Saturday, 24 December 2011

The first day of Christmas

The 12 Days of Christmas – every cricketer can remember the words to up to 5 GOLD RINGS, and then it all becomes a bit uncertain – twelve, somethings or others, eleven what you call thems, ten – now I know this one, nine what’s it’s, eight eh I wrote this one down somewhere, seven thingumyjigs, six you know whats...... FIVE GOLD RINGS…….

What does it all mean?  There is a suggestion that the words were created to help Catholic worshippers in the 17th century remember and express essential parts of their faith during a period in Britain when the Catholic faith was severely repressed .  So the partridge in the pear tree is Jesus, the two turtle doves the Old and New Testaments and so on all the way up to the 12 points of faith of the apostles.  This interpretation, while charming does, not reveal exactly why those points of faith are depicted as drummers drumming.  So FB pays more attention to the argument that this is all made up.

But the song cannot mean nothing – that would imply it had been written for the X-Factor and FB is pretty sure that it predates Simon Cowell.  So FB plunged into research and has identified that the song is in fact a celebration of cricket in its finest glory.  FB will present the results of his researches over the next 12 days when FB returns from the ski slopes.  Those of his world wide trio of readers who expect to be severely bored by the whole business can look away now.

Percy Chapman -
 perhaps he was the Partridge
THE FIRST DAY OF CHRISTMAS IS CHRISTMAS DAY ITSELF.

On the first day of Christmas my true love gave to me a Partridge in a Pear Tree.............

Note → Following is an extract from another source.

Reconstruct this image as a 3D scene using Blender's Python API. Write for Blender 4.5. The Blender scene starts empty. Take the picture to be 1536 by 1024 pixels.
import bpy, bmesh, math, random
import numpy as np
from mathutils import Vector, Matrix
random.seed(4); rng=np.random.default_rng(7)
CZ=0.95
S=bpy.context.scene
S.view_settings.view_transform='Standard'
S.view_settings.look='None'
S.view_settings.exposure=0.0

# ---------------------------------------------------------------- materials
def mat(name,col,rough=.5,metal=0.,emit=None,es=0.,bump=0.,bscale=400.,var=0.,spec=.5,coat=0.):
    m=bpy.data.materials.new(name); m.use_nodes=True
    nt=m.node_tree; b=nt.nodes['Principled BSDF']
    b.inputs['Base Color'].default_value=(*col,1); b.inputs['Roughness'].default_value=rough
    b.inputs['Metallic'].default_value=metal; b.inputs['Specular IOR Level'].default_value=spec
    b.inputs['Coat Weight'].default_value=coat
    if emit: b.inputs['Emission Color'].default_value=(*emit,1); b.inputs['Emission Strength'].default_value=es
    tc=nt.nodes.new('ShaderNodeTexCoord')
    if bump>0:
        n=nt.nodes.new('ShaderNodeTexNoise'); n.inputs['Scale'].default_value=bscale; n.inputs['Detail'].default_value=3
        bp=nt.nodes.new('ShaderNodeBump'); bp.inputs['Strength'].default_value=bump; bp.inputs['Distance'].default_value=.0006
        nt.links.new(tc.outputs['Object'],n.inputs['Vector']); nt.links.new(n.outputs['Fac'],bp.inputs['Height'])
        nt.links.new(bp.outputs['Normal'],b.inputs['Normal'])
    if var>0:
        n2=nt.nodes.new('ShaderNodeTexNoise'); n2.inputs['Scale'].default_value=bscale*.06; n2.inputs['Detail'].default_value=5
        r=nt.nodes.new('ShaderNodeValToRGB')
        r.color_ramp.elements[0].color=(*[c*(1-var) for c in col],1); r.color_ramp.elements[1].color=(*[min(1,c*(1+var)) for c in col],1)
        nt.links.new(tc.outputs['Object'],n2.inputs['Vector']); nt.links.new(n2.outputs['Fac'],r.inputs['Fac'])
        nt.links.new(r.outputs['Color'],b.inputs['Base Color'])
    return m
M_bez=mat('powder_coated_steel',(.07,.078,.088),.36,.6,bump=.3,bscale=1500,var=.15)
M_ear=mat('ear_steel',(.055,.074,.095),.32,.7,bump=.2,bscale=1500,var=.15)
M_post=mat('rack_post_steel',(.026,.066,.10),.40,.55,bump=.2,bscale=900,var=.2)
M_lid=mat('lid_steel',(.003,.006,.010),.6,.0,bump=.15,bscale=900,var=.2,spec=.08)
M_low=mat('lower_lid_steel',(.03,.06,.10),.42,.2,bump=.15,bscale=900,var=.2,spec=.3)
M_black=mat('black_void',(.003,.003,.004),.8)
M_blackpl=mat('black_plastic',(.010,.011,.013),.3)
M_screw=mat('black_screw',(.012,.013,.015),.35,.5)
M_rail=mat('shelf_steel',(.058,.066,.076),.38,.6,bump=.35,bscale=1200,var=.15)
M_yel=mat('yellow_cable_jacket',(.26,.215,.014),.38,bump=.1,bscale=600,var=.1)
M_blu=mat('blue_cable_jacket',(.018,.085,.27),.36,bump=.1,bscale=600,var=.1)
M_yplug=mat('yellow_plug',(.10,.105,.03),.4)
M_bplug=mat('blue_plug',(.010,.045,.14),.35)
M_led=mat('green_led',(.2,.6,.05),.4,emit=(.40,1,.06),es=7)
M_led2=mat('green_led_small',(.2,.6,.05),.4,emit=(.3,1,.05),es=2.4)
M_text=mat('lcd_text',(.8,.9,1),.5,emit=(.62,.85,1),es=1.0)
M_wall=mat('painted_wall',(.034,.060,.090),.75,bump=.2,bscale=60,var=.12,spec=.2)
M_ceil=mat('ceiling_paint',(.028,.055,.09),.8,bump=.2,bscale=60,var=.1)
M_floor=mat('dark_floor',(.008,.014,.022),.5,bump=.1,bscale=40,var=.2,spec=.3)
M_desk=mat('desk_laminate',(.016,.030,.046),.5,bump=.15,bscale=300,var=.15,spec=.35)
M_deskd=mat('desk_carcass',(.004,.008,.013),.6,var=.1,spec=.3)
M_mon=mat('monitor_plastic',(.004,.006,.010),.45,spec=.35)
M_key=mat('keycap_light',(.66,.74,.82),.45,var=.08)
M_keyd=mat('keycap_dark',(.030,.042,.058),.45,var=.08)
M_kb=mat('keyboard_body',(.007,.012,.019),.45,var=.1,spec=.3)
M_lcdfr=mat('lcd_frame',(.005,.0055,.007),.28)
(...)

This honours Norman Ernest Partridge who was born in Birmingham, in 1900 and died at Aberystwyth in1982.  He played for Cambridge University and Warwickshire. But he features in this lyric because he was identified by Wisden as as one its five Cricketers of the Year while still a schoolboy.  He was selected in 1919 while still at Malvern College.

While the First Class game had been suspended during the First World War, Wisden named no Cricketers of the Year in 1916 or 1917.  In 1918 it named 5 school bowlers of the year, and in 1919 it honoured 5 Public School Players of the Year including Partridge.  Ah that old English class system...................

Partridge played one season with Worcestershire but was with Warwickshire from 1921 to 1937.  In his first class career he scored over 2700 runs and took 393 wickets at medium pace with, by all accounts, a highly suspect action.

The most successful of the cricketers honoured with Partridge was Percy Chapman who went on to play 26 Tests for England, skippering one.  Chapman had played 6 Tests before he played county cricket.

So FB what about the Pear Tree?  FB reckons that the Pear Tree is a reference to Wisden itself - the pale yellow colour of the book being similar to certain varieties of pear.  But that is only conjecture.  One of the other cricketers of 1919 was Lionel Hedges who had a limited cricket career after Oxford and died at the age of 33.  So the original version of the lyric would have gone

On the first day of Christmas my true love gave to me a Chapman in a Hedge 

which just doesn't do the trick.  Compromises had to be made and the result is the well known form. obviously nonsense......and little use to oppressed Catholics.  So Partridge in a pear tree it has been and always will be.